As more and more Chinese change the face of Bali tourism, so too are their travel itinerary preferences changing. They still travel in groups – though independent and “couple travel” is gaining ground with them, in tune with global travel norms – but anecdotal evidence indicates the groups are getting smaller. They’ll need smaller buses, then, which should help Ubud and other places whose streets are not designed for large vehicles.

The focus still seems to be on shopping. Why Chinese should want to visit Bali to buy things that have probably been made in China is an interesting question. But they are widening their areas of interest. Someone told us the other day they’d seen a (manageably small) party of Chinese emporium prospectors in Jl. Imam Bonjol in Denpasar, some distance from the Kuta shopping horror.

There are some curiosities there, perhaps. Maybe they were looking for bathroom tiles or were going to ooh and ah in Mandarin or Cantonese at those curious sit-upon western toilets.

 

Don’t Dance

The Ubud Jazz Festival, held on Aug. 11-12 at the Arma Museum, presented some fine music and associated other entertainment, but it had one downside effect on an element of traditional Balinese culture that people flock to Ubud to see, or should.

The regular (and spectacular) Kecak Rina performance at Arma that would have been held otherwise, on its normal scheduled, was cancelled. It will return, but it seems a shame that it had to be sidelined at all.

 

Radio Daze

Ines Wynn is always worth reading in the Bali Advertiser, and her piece on radio stations in the last edition was especially informative. There’s a lot out there on the wavelengths – chiefly FM of course, since that’s all that young people can listen to on their smart phones.

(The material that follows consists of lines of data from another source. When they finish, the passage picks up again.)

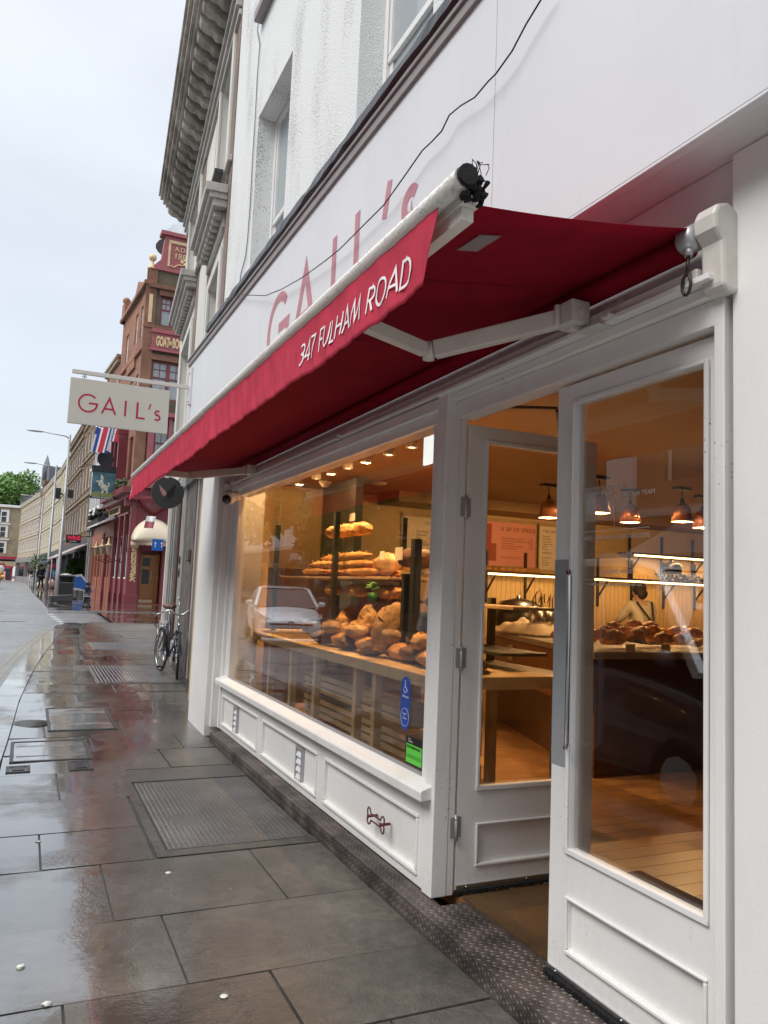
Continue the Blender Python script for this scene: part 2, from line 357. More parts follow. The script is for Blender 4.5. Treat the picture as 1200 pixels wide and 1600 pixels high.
# ================================================================== SETTING
M={}
M['stone']=stoneflag('wet_york_stone',(.088,.078,.064)); M['stone_far']=stoneflag('wet_paving',(.14,.115,.095),island=False,dry=False,brick=(.75,.6))
M['asphalt']=stoneflag('wet_asphalt',(.12,.122,.128),island=False,dry=False,asphalt=True)
M['kerb']=stoneflag('wet_granite',(.26,.255,.245),dry=False)
M['ground']=mat('ground_soil',(.05,.045,.04),.6)
M['iron']=mat('cast_iron',(.09,.088,.085),.35,metal=.7,bump=.4,bscale=60,var=.25,vscale=5)
M['yellow']=mat('yellow_line_paint',(.30,.26,.16),.35,var=.3,vscale=9,dirt=.8,dcol=(.12,.11,.09),dscale=(5,5,5))
M['roadwhite']=mat('road_white_paint',(.62,.62,.6),.35,dirt=.6,dscale=(6,6,6))
KY=[-12,7.33,8.46,10.53,13.15,15.13,18.45,20.6,22.95,24.0,24.7]; KX=[-.1,-.068,-.021,.051,.216,.373,.681,.93,1.17,1.55,1.95]
def kin(y): return interp(y,KY,KX)              # inner edge of our kerb
BY=[-12,9.0,9.5,17.2]; BX=[1.8,1.8,2.0,2.68]
def bld(y): return interp(y,BY,BX)
FY=[30.6,38.5,49,70,90,110,130,150]; FX=[.85,.72,.50,.30,.1,-.9,-2.9,-5.6]    # far kerb, outer edge
def kfar(y): return interp(y,FY,FX)
PY=[24,30,38.5,44,50.4,70,90,110,130,150]; PX=[5.2,4.95,4.35,3.98,3.62,2.9,2.4,1.3,-.6,-3]
def strip(mb, fl, fr, y0, y1, step, off, nx=1):
    n=max(1,int(round((y1-y0)/step))); rows=[]
    for i in range(n+1):
        y=lerp(y0,y1,i/n); rows.append([(lerp(fl(y),fr(y),k/nx), y, zg(y)+off) for k in range(nx+1)])
    vs=[p for r in rows for p in r]; w_=nx+1
    mb.add(vs,[(i*w_+k,i*w_+k+1,(i+1)*w_+k+1,(i+1)*w_+k) for i in range(n) for k in range(nx)])
def setting(name, m, fn, **k):
    o=part(name,m,None,fn,**k); o['kind']='structure'; return o
# the ground sheet, reaching the horizon
def f(mb):
    ys=[-40,-10,8]+[8+2*i for i in range(1,60)]+[200,420]
    vs=[]; 
    for y in ys:
        for x in (-260,-40,-12,2,12,40,260): vs.append((x,y,zg(y)-.22))
    mb.add(vs,[(i*7+k,i*7+k+1,(i+1)*7+k+1,(i+1)*7+k) for i in range(len(ys)-1) for k in range(6)])
setting('ground',M['ground'],f)
# road surface
setting('road',M['asphalt'],lambda mb: strip(mb,lambda y:-8.2 if y<100 else -8.2-(y-100)*.12,lambda y: max(kin(y),-.3)+.1 if y<23.9 else (16 if y<30.62 else kfar(y)+.05),-12,150,1.0,-.105,2))
# our pavement: individual flagstones
rows=[-12+ .75*i for i in range(18)]+[1.62,2.05,2.72,3.23,3.91,4.68,5.32,6.07,6.88,7.62,8.35,9.1,9.7,10.35,11.05,11.8,12.5,13.2,14.0,14.75,15.6,16.4,17.3,18.2,19.1,20.1,21.1,22.2,23.3,24.1]
rows=sorted(r for r in rows)
fixed={2.05:[.55,1.35],2.72:[.25,1.04],3.23:[-.02,.71],3.91:[.5,1.34],4.68:[.2,.8],5.32:[.8],6.07:[.35,.87],6.88:[.62,1.25],7.62:[.7,1.5],8.35:[.3,1.05],9.1:[.55,1.35]}
cuts=[(.86,1.82,4.72,6.5)]                      # the cellar cover lies here
def f(mb):
    rr=random.Random(5)
    for a,b in zip(rows[:-1],rows[1:]):
        xs=fixed.get(a)
        if xs is None:
            x=kin(a)+rr.uniform(.45,.8); xs=[]
            while x<bld(a)-.3: xs.append(x); x+=rr.uniform(.6,1.05) if a<8 else rr.uniform(.38,.8)
        L0=lambda y: kin(y)
        R0=lambda y: bld(y)+.02 if y<17.2 else 2.9+(y-17.2)*.1
        edges=[('k',0)]+[('x',x) for x in xs]+[('b',0)]
        for (t0,x0),(t1,x1) in zip(edges[:-1],edges[1:]):
            g=rr.choice((.004,.005,.006,.009))
            xa=lambda y: (L0(y) if t0=='k' else x0+ (y-a)*.0)+g
            xb=lambda y: (R0(y) if t1=='b' else x1)-g
            ya,yb=a+g,b-g
            if 4.6<a<6.2 and x0>.75 and t0=='x': 
                continue
            tj=.0028 if a<6.5 else .0055; j=[rr.uniform(-tj,tj) for _ in range(4)]
            top=[(xa(ya),ya,zg(ya)+j[0]),(xb(ya),ya,zg(ya)+j[1]),(xb(yb),yb,zg(yb)+j[2]),(xa(yb),yb,zg(yb)+j[3])]
            bot=[(x,y,z-.05) for x,y,z in top]
            mb.add(top+bot,[(0,1,2,3),(0,4,5,1),(1,5,6,2),(2,6,7,3),(3,7,4,0)])
    # margin stones round the cellar cover
    for (x0,x1,y0,y1) in [(.815,.875,4.70,6.88),(.875,1.79,4.70,4.80),(.875,1.79,6.45,6.86)]:
        mb.box(x0,x1,y0,y1,-.05,.001)
setting('pavement',M['stone'],f)
M['joint']=mat('joint_grit',(.03,.028,.024),.3,spec=1,bump=.7,bscale=90,var=.5,vscale=4)
setting('pavement_bed',M['joint'],lambda mb: strip(mb,kin,lambda y:3.4 if y<17 else 3.6+(y-17)*.12,-12,24.6,1.0,-.012))
# kerb stones
def kerbrun(mb, fa, fb, ya, yb, ln, zt=.0):
    y=ya; rr=random.Random(3)
    while y<yb-.05:
        y2=min(yb,y+ln*rr.uniform(.85,1.15)); n=3
        for i in range(n):
            a=lerp(y+.004,y2-.004,i/n); b=lerp(y+.004,y2-.004,(i+1)/n)
            vs=[]
            for z in (zt,-.16):
                vs+=[(fa(a),a,zg(a)+z),(fb(a),a,zg(a)+z),(fb(b),b,zg(b)+z),(fa(b),b,zg(b)+z)]
            mb.add(vs,[(0,1,2,3),(0,4,5,1),(1,5,6,2),(2,6,7,3),(3,7,4,0)])
        y=y2
setting('kerb',M['kerb'],lambda mb: kerbrun(mb,lambda y:kin(y)-.30,lambda y:kin(y)-.004,-12,23.9,.95,.004))
# far pavement with its kerb
setting('far_pavement',M['stone_far'],lambda mb:(strip(mb,lambda y:kfar(y)+.2,lambda y:interp(y,PY,PX)+4,30.8,150,1.0,0.0)))
def f(mb):
    kerbrun(mb,kfar,lambda y:kfar(y)+.2,30.62,150,1.1,.004)
    x=.87
    while x<12:
        mb.box(x,x+.9,30.6,30.8,zg(30.7)-.16,zg(30.7)+.003); x+=.905
setting('far_kerb',M['kerb'],f)
# pavement and buildings' ground across the road
setting('opposite_pavement',M['stone_far'],lambda mb: mb.box(-14,-8.2,-30,100,-.1,.02))
# pavement returning into the side street, at road level
setting('side_street_crossing',M['stone_far'],lambda mb: strip(mb,lambda y:2.5,lambda y:16,24.2,30.6,1.0,-.02))
def f(mb):
    for o in (-.46,-.58):
        strip(mb,lambda y:kin(y)+o-.022,lambda y:kin(y)+o+.022,-12,22.4,1.0,-.1005)
one('double_yellow_lines',M['yellow'],'worn double yellow lines along the near kerb','road marking',f)
def f(mb):
    for y in (24.6,25.5,26.4,27.3,28.2,29.2): mb.box(1.02-(y-24.6)*.045,1.2-(y-24.6)*.045,y,y+.5,zg(y)-.1,zg(y+.25)-.0985)
one('give_way_dashes',M['roadwhite'],'broken white line across the mouth of the side street','road marking',f)
def f(mb):
    for (y,x0,x1) in ((25.5,-2.6,.1),(31,-3.4,-.6)): mb.box(x0,x1,y,y+.12,zg(y)-.1,zg(y)-.0985)
one('road_seam_lines',M['iron'],'two thin dark seams across the wet road','road marking',f)
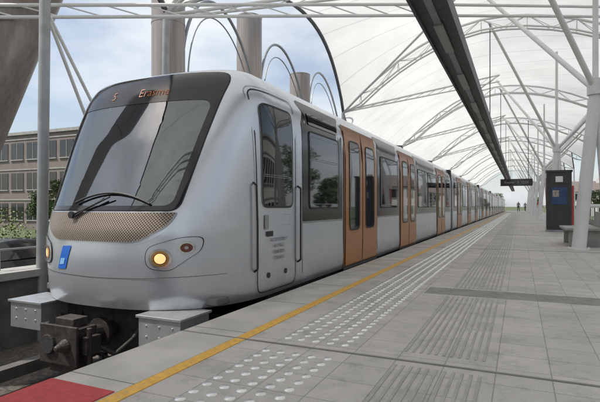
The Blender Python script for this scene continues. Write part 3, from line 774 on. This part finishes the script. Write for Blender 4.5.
# ------------------------------------------------------------ sky, sun, camera
SE=R(54); az=math.atan2(-.62,-.45)
w=bpy.data.worlds.new('World'); scene.world=w; w.use_nodes=True
nt=w.node_tree;N=nt.nodes;L=nt.links; bg=N['Background']; bg.inputs[1].default_value=.15
sk=N.new('ShaderNodeTexSky'); sk.sky_type='NISHITA'; sk.sun_disc=False; sk.sun_elevation=SE; sk.sun_rotation=az; sk.ozone_density=1.2; sk.dust_density=2.0
tc=N.new('ShaderNodeTexCoord'); mp=N.new('ShaderNodeMapping'); mp.inputs['Scale'].default_value=(1,1,2.6)
L.new(tc.outputs['Generated'],mp.inputs[0])
no=N.new('ShaderNodeTexNoise'); no.inputs['Scale'].default_value=2.4; no.inputs['Detail'].default_value=8; no.inputs['Roughness'].default_value=.52; L.new(mp.outputs[0],no.inputs['Vector'])
mr=N.new('ShaderNodeMapRange'); mr.inputs[1].default_value=.38; mr.inputs[2].default_value=.66; mr.inputs[3].default_value=.22; mr.inputs[4].default_value=1.0; mr.clamp=True; L.new(no.outputs['Fac'],mr.inputs[0])
mx=N.new('ShaderNodeMix'); mx.data_type='RGBA'; mx.inputs[7].default_value=(6.4,6.7,7.0,1)
L.new(mr.outputs[0],mx.inputs[0]); L.new(sk.outputs[0],mx.inputs[6]); L.new(mx.outputs[2],bg.inputs[0])
sl=bpy.data.lights.new('sun','SUN'); sl.energy=5.0; sl.angle=R(.53); sl.color=(1,.96,.90)
so=bpy.data.objects.new('sun',sl); scene.collection.objects.link(so)
sv=Vector((math.sin(az)*math.cos(SE),math.cos(az)*math.cos(SE),math.sin(SE)))
so.rotation_euler=sv.to_track_quat('Z','Y').to_euler()
cam=bpy.data.cameras.new('camera'); co=bpy.data.objects.new('camera',cam); scene.collection.objects.link(co)
co.location=(0,0,1.0); co.rotation_euler=(R(90),0,R(24.6)); cam.lens=28.8; cam.sensor_width=36; cam.shift_y=.0083; cam.clip_end=4000; cam.clip_start=.05
scene.camera=co
scene.view_settings.view_transform='Standard'; scene.view_settings.look='None'; scene.view_settings.exposure=0
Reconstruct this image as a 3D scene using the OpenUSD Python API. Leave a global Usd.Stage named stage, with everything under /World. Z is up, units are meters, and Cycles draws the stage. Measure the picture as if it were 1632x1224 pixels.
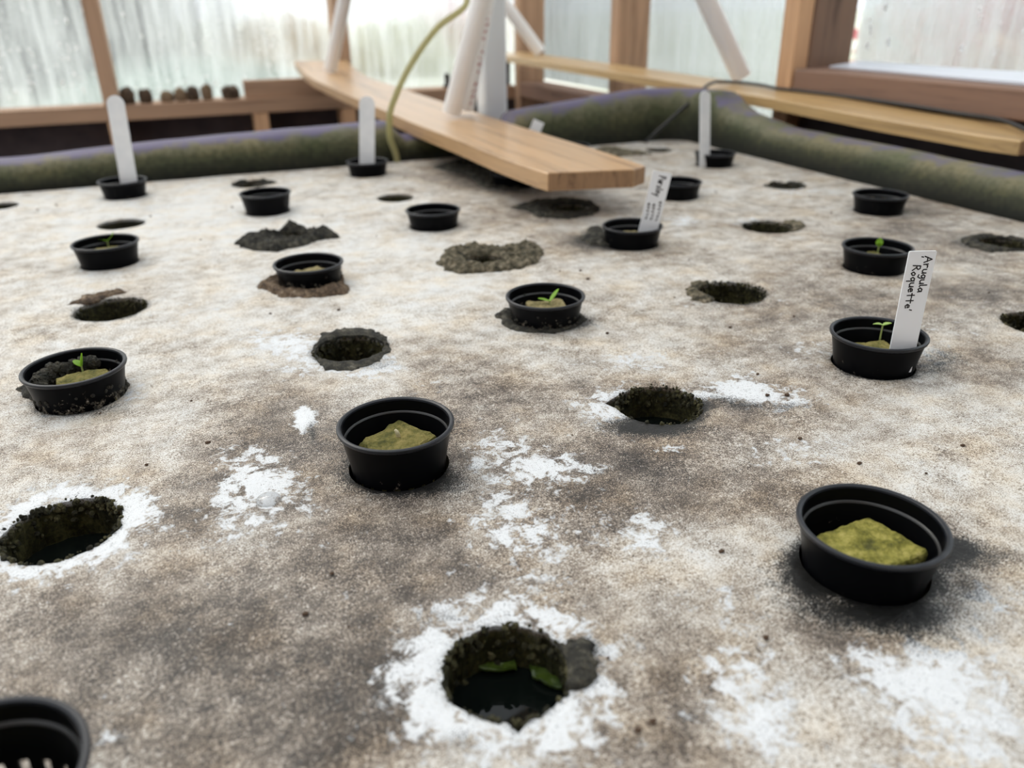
import math, random
import numpy as np
import trimesh
import manifold3d as m3
import shapely
from shapely.geometry import Polygon, Point
import meshkit, usdkit
from pxr import Usd, UsdGeom, UsdLux, UsdShade, Gf, Sdf, Vt

stage = Usd.Stage.CreateInMemory()
UsdGeom.SetStageUpAxis(stage, "Z")
UsdGeom.SetStageMetersPerUnit(stage, 1.0)
UsdGeom.Xform.Define(stage, "/World")
random.seed(7)
rng = np.random.default_rng(7)

# ------------------------------------------------------------------ camera
F_PX, YAW, PITCH, ROLL = 1267.47, -0.371229, 0.442804, -0.016622
CAM = np.array([0.08072, -0.18996, 0.203425])
def cam_axes():
    cy, sy, cp, sp = math.cos(YAW), math.sin(YAW), math.cos(PITCH), math.sin(PITCH)
    right = np.array([cy, sy, 0.0]); fwd = np.array([-sy * cp, cy * cp, -sp]); up = np.cross(right, fwd)
    cr, sr = math.cos(ROLL), math.sin(ROLL)
    return cr * right + sr * up, -sr * right + cr * up, fwd
RIGHT, UP, FWD = cam_axes()
cam = UsdGeom.Camera.Define(stage, "/World/camera")
M4 = Gf.Matrix4d(*RIGHT, 0, *UP, 0, *(-FWD), 0, *CAM, 1)
cam.AddTransformOp().Set(M4)
FOC = 6.86
cam.CreateFocalLengthAttr(FOC)
cam.CreateHorizontalApertureAttr(FOC * 1632 / F_PX)
cam.CreateVerticalApertureAttr(FOC * 1224 / F_PX)
cam.CreateFStopAttr(1.85)
cam.CreateFocusDistanceAttr(0.41)
cam.CreateClippingRangeAttr(Gf.Vec2f(0.01, 1000))
cam.CreateExposureAttr(-0.92)

# ------------------------------------------------------------------ light: bright hazy overcast sky
dome = UsdLux.DomeLight.Define(stage, "/World/sky")
dome.CreateColorAttr(Gf.Vec3f(0.93, 0.97, 1.03))
dome.CreateIntensityAttr(1.0)
sun = UsdLux.DistantLight.Define(stage, "/World/sun")
sun.CreateAngleAttr(35.0)
sun.CreateIntensityAttr(4.0)
sun.CreateColorAttr(Gf.Vec3f(1.0, 0.93, 0.82))
def aim(prim, d):
    z = -np.array(d, float) / np.linalg.norm(d)
    x = np.cross([0, 0, 1], z); x /= np.linalg.norm(x); y = np.cross(z, x)
    prim.AddTransformOp().Set(Gf.Matrix4d(*x, 0, *y, 0, *z, 0, 0, 0, 0, 1))
aim(sun, (0.30, -0.80, -0.85))

# ------------------------------------------------------------------ helpers
def ray(u, v):
    return RIGHT * (u - 816) / F_PX - UP * (v - 612) / F_PX + FWD
def onz(u, v, z=0.0):       # where a measured point of the photograph lies on a level plane
    d = ray(u, v); return CAM + d * (z - CAM[2]) / d[2]
_names = {}
def numbered(parent, name):
    k = (parent, name); n = _names.get(k, 0); _names[k] = n + 1
    return name if n == 0 else f"{name}_{n:03d}"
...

Wynn related a classic instance of cause and effect. There’s almost no English-language broadcasting here to service the tourist market. The radio stations say they don’t broadcast in English because no English speakers listen to them. But perhaps if they did offer something in the global lingua franca, English speakers would listen, and advertisers would have another money pit to mine.

 

Shaken (But Not Yet)

Forgive us being a tad churlish. You don’t really have to be a professor at Brigham Young University in the U.S. to safely predict that a truly massive earthquake will shatter Bali and other parts of the archipelago at some undetermined point in the future. The Indo-Australasian plate is slipping under the Eurasian plate and has been for eons, with calamitous effect; it will continue to do so whether observed by humans or not.

The risk is not confined to earthquakes, either. Who could forget the 1815 Mt. Tambora eruption on Sumbawa, which killed thousands locally and many others by its effects, including famine and the 1816 “year of no summer” in the northern hemisphere brought about by its volcanic debris in the atmosphere.

Disaster planning, 21st century style, is somewhat more advanced. It pays to be prepared, though it’s difficult to prepare fully for cataclysm. American research geologist Ron Harris told a seminar on disaster mitigation held in Jakarta recently studies indicated events such as the massive Aceh quake in 2004, which generated the worst tsunamis in the historical record, were possible in Java, Bali, Lombok and Sumbawa, and other parts of the eastern archipelago.

A Richter 9 quake immediately offshore could create tsunamis of up to 20 metres, which could reach the shore in as little as 20 minutes. Nusa Dua and Denpasar were at risk in such a scenario, he said. It’s not a happy thought, especially as high ground is not readily accessible within that timeframe for mass evacuations. Still, we might get hit by an asteroid first, which would render the question academic.

 

Happy Birthday!

It’s Independence Day tomorrow (Aug. 17). Indonesia celebrates 72 years of nationhood this year.